Whenever the person whose record appears on a buff card - placed in the hopeless file - is found to be in a more receptive mood, the card is again placed in the card case with the cards of others who are being solicited, and work is again begun upon him.

Future Prospects

Persons who may for some good reason not be approachable for soliciting for three, six months, or even longer, have their cards left in the regular file, with this information recorded on them. Their names may either-be entered on a calendar pad on the date on which they are to be seen again, or it may be good policy for this and for general purposes to look through the file of buff cards every month, and so keep track of all these individuals. In any case, all such information is always written on the card under "Remarks," so that it can be referred to when necessary.

The Value Of A Record Of Policies Written

The white cards are kept partly in order that the solicitor may always have at hand the list and facts of all the policies he has written - a record which will be found very serviceable and convenient, as for one reason or another a solicitor has many occasions to look up his policies.
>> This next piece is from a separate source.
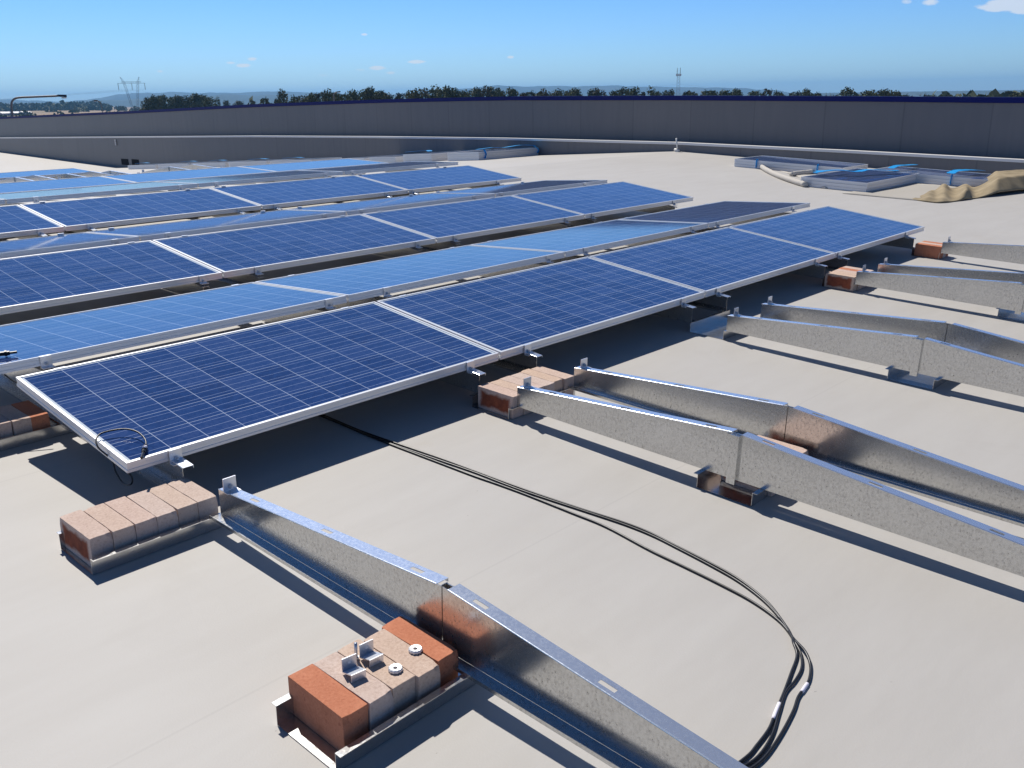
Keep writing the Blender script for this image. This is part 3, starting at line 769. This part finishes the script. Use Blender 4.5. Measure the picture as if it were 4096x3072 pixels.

If he has no such record, he must either go to the books of his company or to the document which his customer holds. But these cards fulfill another function. A solicitor is never satisfied with writing one policy for an individual. He will wish, when a time has passed since his first policy has been written, to solicit him for another. He has then all the facts at hand which he formerly had on his buff card.

If a customer is approached for a second time, a buff card is again made out for him, if a second policy is secured another white card is filled out.